Le parole del papa sono state chiare ed esplicite in termini di principio e perfettamente comprensibili per quel mondo civile (non solo occidentale) che il pontefice stesso frequentemente fustiga. Ma i suoi diretti interlocutori erano e sono interessati esclusivamente a che i Rohingya non fossero nominati nel suo nobile discorso sullo «stato di diritto» e «un ordine democratico che consenta a tutti, nessuno escluso, di offrire il suo legittimo contributo al bene comune, per costruire un ordine sociale giusto, riconciliato e inclusivo». Naturalmente si dirà che «a buon intenditore bastano poche parole». Ma nel caso birmano non c’è proprio chi vuole intendere…
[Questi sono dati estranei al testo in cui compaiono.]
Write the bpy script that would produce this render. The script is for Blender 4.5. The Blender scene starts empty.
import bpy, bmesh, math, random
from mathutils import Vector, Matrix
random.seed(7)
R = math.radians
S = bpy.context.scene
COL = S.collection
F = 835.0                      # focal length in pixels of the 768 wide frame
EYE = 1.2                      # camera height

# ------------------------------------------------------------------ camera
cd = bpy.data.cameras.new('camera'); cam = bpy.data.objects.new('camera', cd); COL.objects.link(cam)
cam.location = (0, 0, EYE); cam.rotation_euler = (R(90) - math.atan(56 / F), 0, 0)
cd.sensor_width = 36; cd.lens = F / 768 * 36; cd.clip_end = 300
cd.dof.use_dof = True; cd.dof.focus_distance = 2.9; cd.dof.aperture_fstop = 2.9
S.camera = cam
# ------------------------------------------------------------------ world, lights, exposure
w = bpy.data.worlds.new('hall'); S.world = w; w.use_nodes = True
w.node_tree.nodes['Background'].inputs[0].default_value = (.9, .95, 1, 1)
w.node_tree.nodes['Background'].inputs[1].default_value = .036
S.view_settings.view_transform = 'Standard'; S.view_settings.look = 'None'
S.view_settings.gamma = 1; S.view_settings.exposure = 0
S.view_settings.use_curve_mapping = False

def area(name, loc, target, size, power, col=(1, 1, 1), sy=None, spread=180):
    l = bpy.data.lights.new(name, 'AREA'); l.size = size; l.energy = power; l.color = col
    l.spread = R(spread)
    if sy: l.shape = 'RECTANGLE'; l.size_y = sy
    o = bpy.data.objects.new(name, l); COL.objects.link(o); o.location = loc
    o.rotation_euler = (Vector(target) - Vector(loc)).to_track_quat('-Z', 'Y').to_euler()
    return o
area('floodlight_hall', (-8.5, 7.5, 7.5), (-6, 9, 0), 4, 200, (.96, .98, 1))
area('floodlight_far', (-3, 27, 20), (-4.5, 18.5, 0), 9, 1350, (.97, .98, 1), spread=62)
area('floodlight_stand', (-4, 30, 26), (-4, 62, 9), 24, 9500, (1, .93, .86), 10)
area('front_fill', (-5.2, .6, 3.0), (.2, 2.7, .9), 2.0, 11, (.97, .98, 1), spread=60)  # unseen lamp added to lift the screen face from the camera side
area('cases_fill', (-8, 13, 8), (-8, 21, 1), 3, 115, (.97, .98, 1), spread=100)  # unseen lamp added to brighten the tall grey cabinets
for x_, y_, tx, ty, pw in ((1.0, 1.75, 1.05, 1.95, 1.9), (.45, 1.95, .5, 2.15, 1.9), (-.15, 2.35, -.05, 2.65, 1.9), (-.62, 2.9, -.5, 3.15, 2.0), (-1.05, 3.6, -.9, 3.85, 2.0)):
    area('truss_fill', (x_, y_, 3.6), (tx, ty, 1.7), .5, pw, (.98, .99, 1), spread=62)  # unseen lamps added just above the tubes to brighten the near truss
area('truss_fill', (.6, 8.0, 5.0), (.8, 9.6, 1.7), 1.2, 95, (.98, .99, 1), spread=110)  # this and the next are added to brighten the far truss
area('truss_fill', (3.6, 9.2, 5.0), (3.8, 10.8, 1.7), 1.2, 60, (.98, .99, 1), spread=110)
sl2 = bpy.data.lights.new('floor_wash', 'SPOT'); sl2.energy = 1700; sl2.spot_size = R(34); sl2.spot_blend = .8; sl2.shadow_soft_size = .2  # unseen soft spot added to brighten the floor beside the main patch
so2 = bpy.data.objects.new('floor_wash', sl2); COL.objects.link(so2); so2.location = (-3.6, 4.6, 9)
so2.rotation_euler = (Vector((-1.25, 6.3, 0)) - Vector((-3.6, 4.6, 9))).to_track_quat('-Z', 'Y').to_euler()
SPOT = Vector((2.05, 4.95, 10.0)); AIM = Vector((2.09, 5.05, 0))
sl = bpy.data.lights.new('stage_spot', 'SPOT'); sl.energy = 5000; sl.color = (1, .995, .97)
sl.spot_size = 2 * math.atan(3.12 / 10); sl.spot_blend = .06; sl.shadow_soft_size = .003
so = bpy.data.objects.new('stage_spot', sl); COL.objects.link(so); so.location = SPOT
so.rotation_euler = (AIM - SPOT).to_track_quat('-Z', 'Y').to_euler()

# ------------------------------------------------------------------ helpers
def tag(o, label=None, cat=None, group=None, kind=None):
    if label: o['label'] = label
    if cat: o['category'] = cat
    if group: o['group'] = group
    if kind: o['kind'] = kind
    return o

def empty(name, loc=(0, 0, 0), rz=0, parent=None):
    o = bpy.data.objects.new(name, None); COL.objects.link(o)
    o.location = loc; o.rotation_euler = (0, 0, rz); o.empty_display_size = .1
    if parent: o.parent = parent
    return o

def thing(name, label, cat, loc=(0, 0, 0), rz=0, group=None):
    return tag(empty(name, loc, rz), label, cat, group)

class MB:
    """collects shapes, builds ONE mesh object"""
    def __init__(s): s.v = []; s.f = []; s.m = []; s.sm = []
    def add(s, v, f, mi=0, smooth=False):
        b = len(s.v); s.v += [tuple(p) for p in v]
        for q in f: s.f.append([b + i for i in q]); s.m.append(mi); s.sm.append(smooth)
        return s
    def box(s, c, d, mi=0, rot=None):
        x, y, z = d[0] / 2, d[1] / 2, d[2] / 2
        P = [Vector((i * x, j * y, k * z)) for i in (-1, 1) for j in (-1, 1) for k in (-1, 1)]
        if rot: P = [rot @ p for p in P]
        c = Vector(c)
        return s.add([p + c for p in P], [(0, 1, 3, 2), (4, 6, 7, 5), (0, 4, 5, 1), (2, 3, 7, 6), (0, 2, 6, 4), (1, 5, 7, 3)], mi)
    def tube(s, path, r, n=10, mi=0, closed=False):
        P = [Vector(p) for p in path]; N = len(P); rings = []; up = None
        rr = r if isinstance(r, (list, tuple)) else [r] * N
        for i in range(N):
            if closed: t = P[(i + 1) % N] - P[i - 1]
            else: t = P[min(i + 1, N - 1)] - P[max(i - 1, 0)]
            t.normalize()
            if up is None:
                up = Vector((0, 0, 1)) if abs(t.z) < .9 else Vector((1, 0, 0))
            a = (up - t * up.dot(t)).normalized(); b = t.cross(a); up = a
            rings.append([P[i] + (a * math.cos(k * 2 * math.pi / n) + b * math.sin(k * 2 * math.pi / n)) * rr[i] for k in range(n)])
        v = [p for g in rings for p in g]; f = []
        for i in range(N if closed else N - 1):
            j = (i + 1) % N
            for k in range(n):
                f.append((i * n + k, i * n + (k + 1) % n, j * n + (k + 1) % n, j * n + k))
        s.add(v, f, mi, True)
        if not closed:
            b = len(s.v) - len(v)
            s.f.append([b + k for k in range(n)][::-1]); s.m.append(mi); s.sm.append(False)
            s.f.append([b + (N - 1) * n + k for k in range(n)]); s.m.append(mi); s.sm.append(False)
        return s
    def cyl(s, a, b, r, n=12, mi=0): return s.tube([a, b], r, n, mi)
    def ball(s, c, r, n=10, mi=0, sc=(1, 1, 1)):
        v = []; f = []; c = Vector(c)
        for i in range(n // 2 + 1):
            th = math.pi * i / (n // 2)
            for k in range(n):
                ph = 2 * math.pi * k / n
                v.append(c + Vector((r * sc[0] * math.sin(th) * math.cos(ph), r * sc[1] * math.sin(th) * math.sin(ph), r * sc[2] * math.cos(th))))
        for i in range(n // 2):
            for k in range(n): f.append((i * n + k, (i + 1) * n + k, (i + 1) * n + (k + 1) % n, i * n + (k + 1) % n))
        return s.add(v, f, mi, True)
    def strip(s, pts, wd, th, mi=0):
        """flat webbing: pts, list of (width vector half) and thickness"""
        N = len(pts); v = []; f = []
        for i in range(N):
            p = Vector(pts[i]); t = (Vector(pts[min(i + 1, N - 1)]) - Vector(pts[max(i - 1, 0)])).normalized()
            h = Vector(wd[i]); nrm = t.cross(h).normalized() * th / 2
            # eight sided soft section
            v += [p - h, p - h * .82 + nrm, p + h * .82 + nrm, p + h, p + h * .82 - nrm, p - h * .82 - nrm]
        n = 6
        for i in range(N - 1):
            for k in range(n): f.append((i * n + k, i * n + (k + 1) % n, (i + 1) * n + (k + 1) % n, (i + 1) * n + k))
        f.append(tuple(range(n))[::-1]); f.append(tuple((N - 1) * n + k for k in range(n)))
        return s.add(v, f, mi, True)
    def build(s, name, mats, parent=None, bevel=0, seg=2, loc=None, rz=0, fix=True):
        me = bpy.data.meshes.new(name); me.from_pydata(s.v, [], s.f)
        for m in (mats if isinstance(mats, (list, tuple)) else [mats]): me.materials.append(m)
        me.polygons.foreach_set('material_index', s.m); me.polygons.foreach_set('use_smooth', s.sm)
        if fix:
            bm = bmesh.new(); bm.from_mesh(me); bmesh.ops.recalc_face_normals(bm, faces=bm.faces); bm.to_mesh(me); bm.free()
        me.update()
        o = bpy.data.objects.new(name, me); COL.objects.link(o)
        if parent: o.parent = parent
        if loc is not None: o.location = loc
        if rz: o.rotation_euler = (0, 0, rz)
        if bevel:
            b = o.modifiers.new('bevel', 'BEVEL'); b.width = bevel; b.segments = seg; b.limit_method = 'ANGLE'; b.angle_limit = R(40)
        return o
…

Quella di Bergoglio è una concessione nominalistica per poter dire con maggiore libertà tutte le altre cose importanti? Ma che cosa c’era di più importante da dire in Myanmar/Birmania? È il costo da pagare alla politica «impegnata per ripristinare la pace»? Ma è costo che rischiano di pagare proprio i Rohingya, cancellati nella loro esistenza e tragedie concrete da una evocazione generica e indistinta.
Questi interrogativi valgono proprio per una personalità attenta e tutt’altro che ingenua come Bergoglio. È singolare che abbia accettato di fare questa concessione nominalistica lui che con tanta ironia critica gli scribi e i farisei dei vangeli, che badano alle parole e non alla sostanza dei comportamenti. Forse ha temuto che un suo atteggiamento «imprudente» mettesse a repentaglio la piccolissima minoranza dei cattolici.
Ma non si può neppure escludere che Bergoglio abbia ravvisato nella situazione politica birmana analogie con la situazione che ha conosciuto personalmente e direttamente in Argentina durante il periodo del predominio dei militari. E quindi ritenga di sapere come ci si debba o si possa comportare.
Probabilmente nelle prossime ore a questi dubbi si daranno molte e differenti risposte . Ma mi chiedo se non siamo dinanzi anche ad una sottile evoluzione della personalità di Bergoglio, che nel suo attivismo si scontra sempre più duramente con la realtà.